ECOLOGY

As Conowingo Dam fills with runoff, it loses its ability to filter chemicals from the water that eventually flows to the Chesapeake

More sustainable farming practices essential to keeping fertilizers and harmful chemicals out of the Bay, says Hopkins expert

For most of the past 90 years, the Conowingo Dam has served a purpose not envisioned by its builders. The dam bestrides the Susquehanna River just south of the Maryland-Pennsylvania line and was completed in 1928 as a hydroelectric and flood control project. But the 9,000-acre reservoir it created has also acted as a sort of treatment process for water entering Chesapeake Bay.

When excess fertilizer from farms and communities in the Susquehanna watershed washes into the river, much of the fertilizer's nitrogen dissolves and moves with the water through the dams. But most of the phosphorus stays with silt in the runoff, and the dam retains a portion of this silt, thus keeping the phosphorus out of the Chesapeake's waters. This matters because whatever does reach the bay continues to act as a fertilizer there, promoting growth of algae. As the algae die, they decay and consume oxygen, creating large dead zones.

This sort of sequestration has been a valuable weapon in the federal and six-state effort to restore the health of the bay. But now there's a problem: The accumulated sediments behind the dam have already affected its performance to an extent not anticipated to occur until a decade or two later. Scientists who have studied the situation—including William P. Ball, a professor of environmental health and engineering in the Whiting School of Engineering—believe Conowingo may have effectively reached a state that's long been recognized for two other upstream Susquehanna dams—"dynamic equilibrium." That is, so much silt has filled in behind the dams that the average amount that flows through the gates over a decade is now roughly equal to the amount that comes into the reservoir, with no additional net settling to the bottom. Evidence suggests the amount of removal may be reduced even at normal water flow and that "scouring" of stored deposits—more on that in a moment—is occurring more frequently and to a greater extent in the most recent decade. This is a big deal, since the Susquehanna accounts for roughly 45 to 50 percent of the fresh water that enters the bay.

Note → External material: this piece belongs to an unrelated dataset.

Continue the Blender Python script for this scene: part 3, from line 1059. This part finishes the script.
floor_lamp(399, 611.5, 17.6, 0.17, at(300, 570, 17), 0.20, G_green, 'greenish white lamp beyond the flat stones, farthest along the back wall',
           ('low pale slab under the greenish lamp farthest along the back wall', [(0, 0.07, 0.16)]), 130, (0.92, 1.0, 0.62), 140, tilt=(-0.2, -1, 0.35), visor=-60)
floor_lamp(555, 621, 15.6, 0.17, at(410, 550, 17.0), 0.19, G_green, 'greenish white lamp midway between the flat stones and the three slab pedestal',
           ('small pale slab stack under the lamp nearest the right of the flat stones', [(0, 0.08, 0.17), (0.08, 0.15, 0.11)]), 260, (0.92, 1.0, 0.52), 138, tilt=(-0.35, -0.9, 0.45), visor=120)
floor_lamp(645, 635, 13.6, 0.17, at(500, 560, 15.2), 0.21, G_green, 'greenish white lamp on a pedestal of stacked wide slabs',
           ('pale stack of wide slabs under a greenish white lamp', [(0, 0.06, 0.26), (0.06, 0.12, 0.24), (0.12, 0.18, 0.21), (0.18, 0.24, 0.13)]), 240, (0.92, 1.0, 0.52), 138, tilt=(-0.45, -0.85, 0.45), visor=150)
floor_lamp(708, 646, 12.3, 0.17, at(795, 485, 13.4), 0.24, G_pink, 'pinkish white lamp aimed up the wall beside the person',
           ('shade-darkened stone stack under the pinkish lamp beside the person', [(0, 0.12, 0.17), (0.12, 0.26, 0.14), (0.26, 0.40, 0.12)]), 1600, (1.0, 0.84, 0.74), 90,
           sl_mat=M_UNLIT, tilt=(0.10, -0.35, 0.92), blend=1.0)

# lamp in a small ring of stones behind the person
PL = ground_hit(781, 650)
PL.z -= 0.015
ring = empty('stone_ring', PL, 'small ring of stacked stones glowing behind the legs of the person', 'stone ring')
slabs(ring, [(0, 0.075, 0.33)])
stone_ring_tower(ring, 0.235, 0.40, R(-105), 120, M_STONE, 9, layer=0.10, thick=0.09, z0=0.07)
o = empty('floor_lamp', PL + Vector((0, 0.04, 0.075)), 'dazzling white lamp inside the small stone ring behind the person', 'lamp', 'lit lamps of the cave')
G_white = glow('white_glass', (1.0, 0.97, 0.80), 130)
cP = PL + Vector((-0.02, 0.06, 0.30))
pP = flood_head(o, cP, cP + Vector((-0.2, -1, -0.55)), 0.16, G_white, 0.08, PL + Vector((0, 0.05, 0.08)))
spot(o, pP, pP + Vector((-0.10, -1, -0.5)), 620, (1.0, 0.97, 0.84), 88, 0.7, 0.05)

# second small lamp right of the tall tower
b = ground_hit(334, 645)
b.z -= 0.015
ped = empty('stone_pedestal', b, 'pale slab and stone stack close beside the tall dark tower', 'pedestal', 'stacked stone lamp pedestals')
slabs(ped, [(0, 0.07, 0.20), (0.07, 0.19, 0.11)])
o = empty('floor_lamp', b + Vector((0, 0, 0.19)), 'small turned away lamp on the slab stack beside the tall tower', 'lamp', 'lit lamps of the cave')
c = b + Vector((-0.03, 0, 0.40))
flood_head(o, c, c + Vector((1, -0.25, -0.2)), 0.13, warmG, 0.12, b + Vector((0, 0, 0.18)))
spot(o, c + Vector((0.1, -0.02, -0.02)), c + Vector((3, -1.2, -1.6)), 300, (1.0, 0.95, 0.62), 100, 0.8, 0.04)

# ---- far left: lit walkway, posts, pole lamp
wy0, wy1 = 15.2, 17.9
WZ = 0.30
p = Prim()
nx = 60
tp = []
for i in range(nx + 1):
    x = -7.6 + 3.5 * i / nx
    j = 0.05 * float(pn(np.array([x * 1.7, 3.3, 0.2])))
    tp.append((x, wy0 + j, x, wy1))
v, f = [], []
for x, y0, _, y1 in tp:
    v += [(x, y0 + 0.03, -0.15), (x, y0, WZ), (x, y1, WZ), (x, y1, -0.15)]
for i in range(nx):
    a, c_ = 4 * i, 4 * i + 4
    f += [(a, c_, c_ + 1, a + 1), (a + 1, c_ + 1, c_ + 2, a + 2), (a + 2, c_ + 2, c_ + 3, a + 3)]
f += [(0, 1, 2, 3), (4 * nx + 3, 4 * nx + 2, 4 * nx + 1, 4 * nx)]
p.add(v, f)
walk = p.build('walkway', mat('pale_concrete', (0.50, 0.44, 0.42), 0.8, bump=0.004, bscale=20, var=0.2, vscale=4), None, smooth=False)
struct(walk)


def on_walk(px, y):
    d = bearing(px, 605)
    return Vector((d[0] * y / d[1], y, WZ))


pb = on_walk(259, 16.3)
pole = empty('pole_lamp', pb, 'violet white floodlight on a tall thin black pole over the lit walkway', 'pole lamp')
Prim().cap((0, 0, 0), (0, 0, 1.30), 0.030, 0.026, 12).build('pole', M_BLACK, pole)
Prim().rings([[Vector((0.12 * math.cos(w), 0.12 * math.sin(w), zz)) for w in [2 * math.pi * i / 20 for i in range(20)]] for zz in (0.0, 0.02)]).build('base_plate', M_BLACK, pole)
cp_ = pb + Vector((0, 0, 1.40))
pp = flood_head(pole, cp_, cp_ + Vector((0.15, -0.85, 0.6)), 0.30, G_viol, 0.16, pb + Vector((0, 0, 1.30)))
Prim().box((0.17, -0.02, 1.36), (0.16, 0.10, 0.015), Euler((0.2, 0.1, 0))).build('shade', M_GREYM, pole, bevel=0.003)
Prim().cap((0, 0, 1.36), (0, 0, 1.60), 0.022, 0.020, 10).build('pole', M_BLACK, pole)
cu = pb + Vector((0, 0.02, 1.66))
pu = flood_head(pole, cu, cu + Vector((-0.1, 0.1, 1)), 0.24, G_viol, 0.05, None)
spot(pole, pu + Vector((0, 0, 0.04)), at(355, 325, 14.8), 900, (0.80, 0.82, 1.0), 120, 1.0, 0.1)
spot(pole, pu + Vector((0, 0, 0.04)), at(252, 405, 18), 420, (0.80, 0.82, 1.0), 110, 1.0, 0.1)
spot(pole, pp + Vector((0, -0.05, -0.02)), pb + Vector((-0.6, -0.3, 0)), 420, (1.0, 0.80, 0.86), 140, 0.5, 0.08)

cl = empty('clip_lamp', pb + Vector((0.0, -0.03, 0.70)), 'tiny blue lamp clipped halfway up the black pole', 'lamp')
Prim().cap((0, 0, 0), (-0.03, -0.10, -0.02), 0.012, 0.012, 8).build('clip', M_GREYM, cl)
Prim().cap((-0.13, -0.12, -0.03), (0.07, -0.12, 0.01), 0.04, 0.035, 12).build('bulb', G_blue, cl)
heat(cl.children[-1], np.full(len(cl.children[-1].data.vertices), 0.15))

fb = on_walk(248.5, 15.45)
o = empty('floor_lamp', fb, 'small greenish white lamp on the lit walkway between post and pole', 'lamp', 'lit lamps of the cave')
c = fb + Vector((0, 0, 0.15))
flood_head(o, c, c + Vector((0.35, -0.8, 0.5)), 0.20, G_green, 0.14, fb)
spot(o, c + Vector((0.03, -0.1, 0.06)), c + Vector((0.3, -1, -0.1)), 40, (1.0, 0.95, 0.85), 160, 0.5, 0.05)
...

At the heart of the issue are "scouring events," storms big enough to send so much water down the Susquehanna that it churns up the silt from the bottom of the reservoir and sends it through the dam and into the Chesapeake. Although the biggest effect of these storms has always been extensive upstream erosion that will not settle under such turbulent conditions, the additional scoured solids from the reservoir are also a concern. Ball, who is the director of the Chesapeake Research Consortium, says the organization has decided to model the reservoir as if the Conowingo Dam was no longer there. "To the best of our ability to tell, the dam is definitely losing its performance and pretty darned close to a point where the 12-year average removal of silt and phosphorus is zero," he says. "In other words, it might remove it for five years, but then a year comes along where everything it has removed is lost."

Scientists knew this situation would arise; all dams trap silt and eventually lose their trapping capacity. But on the basis of evidence available at the time, bay managers assumed in 2010 that the problem would not become acute for another 10 to 15 years. Researchers have updated their statistical tools, however, and it's these improved tools that alerted them to how rapidly the reservoir's performance has been changing.

The obvious question is what's to be done so that the substantial progress in the restoration of the bay is not hampered by new and uncontrolled quantities of silt and phosphorus getting past the dam. Maryland Gov. Larry Hogan announced in August that the state would be accepting bids to test whether removing the silt from the reservoir might be effective. "[Some] counties are saying, 'Oh, they should just dredge the dam because the dam is suddenly spewing all this crap out,'" Ball notes. "'We just dredge it back to the way it used to be and life will be good again.' But that costs billions and billions of dollars." (An assessment prepared last year by several groups, including the U.S. Geological Survey, estimated the cost of dredging to sufficiently reduce the amount of sediment flowing into the bay would be between $1.5 billion and $3.5 billion.) "And 70 years after that, actually much less since the 'sufficient' dredging still does not mean complete dredging, the situation will be back to where it started."

Ball adds, "So in the view of many of us, you get so much more by using more sustainable practices upstream in agricultural as well as suburban and urban development." For example, more efforts at restoring riparian "buffer zones" of forested land and wetlands would help keep agricultural runoff from ever reaching the Susquehanna. Better handling of human and animal wastes and effective recycling of nitrogen and phosphorus would help prevent excess nutrients from reaching the reservoir in the first place.